Las maniobras, el secreto y el silencio envolvieron la isla durante más de medio siglo. Muchos marineros, sin embargo, recuerdan los fines de semana de descanso en sus playas: Área da Illa y Adreirá, unidas en la parte norte, de arenas claras y aguas transparentes.
La vegetación cubre ahora las antiguas construcciones. Entre árboles, helechos y zarzas asoman los restos del antiguo lazareto, el polvorín casi al borde del mar, las plataformas del destacamento militar y hasta un faro encantador: el de Tenlo Chico, en la pequeña península del sur. Con sus 18 metros de altura, aún parpadea guiando barcos por la ría, testigo mudo de todos los usos que tuvo la isla.

De la leyenda al futuro
Tambo no forma parte aún del Parque Nacional Marítimo-Terrestre de las Islas Atlánticas de Galicia, pero desde Poio se aboga con fuerza para su inclusión junto a Cíes, Ons, Sálvora y Cortegada. La biodiversidad de la isla, sus fondos marinos, su flora autóctona y su enorme valor paisajístico y simbólico la convierten en una candidata ideal.

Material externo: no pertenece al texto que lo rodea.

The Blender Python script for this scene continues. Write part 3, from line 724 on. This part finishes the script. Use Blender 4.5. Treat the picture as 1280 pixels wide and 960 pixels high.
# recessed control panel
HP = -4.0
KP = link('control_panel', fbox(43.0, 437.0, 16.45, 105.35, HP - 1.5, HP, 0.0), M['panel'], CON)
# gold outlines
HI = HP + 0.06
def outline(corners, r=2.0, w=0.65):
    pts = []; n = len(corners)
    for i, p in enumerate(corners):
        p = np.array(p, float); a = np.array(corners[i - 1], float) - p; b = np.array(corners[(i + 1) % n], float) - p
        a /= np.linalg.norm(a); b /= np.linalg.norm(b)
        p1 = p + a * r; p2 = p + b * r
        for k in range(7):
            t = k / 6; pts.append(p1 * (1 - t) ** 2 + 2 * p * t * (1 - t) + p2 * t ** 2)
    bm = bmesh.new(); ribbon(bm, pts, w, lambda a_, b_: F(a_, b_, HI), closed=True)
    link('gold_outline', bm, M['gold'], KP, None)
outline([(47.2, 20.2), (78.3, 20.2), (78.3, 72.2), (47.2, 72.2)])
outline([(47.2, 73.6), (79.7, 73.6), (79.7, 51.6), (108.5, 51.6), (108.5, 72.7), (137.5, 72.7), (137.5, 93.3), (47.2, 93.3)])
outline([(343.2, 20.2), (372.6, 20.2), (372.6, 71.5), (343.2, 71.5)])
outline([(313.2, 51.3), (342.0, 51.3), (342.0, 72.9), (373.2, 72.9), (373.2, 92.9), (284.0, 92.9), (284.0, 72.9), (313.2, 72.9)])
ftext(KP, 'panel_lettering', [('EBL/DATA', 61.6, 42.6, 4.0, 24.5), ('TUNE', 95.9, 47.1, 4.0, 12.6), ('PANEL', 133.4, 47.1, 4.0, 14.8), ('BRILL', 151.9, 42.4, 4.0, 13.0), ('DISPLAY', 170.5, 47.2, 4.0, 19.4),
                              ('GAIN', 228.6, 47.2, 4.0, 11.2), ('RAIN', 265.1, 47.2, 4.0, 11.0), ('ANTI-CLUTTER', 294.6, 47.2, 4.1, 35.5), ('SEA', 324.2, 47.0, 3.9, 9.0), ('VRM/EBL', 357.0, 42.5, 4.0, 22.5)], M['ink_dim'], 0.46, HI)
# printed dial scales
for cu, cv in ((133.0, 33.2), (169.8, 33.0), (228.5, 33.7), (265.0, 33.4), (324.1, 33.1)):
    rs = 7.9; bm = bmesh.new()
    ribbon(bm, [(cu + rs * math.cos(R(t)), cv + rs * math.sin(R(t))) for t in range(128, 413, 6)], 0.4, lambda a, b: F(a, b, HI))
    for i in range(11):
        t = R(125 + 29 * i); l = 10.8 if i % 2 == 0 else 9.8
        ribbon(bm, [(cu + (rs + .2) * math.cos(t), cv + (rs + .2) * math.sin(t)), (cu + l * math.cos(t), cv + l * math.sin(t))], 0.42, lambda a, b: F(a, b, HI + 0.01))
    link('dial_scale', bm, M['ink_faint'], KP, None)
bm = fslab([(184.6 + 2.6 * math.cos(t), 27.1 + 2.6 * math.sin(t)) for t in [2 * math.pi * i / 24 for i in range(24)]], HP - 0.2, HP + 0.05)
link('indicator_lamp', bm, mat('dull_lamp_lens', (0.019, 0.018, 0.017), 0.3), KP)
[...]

El acceso a la isla sigue siendo limitado y regulado. Pero desde 2022 ya es posible visitarla mediante rutas autorizadas. Quienes ponen el pie en ella se llevan una experiencia mística: el contraste entre la belleza serena del entorno y la huella de los siglos. No es difícil imaginar allí a monjes, corsarios o soldados; tampoco escuchar, si uno cierra los ojos, el rumor de los secretos que aún oculta.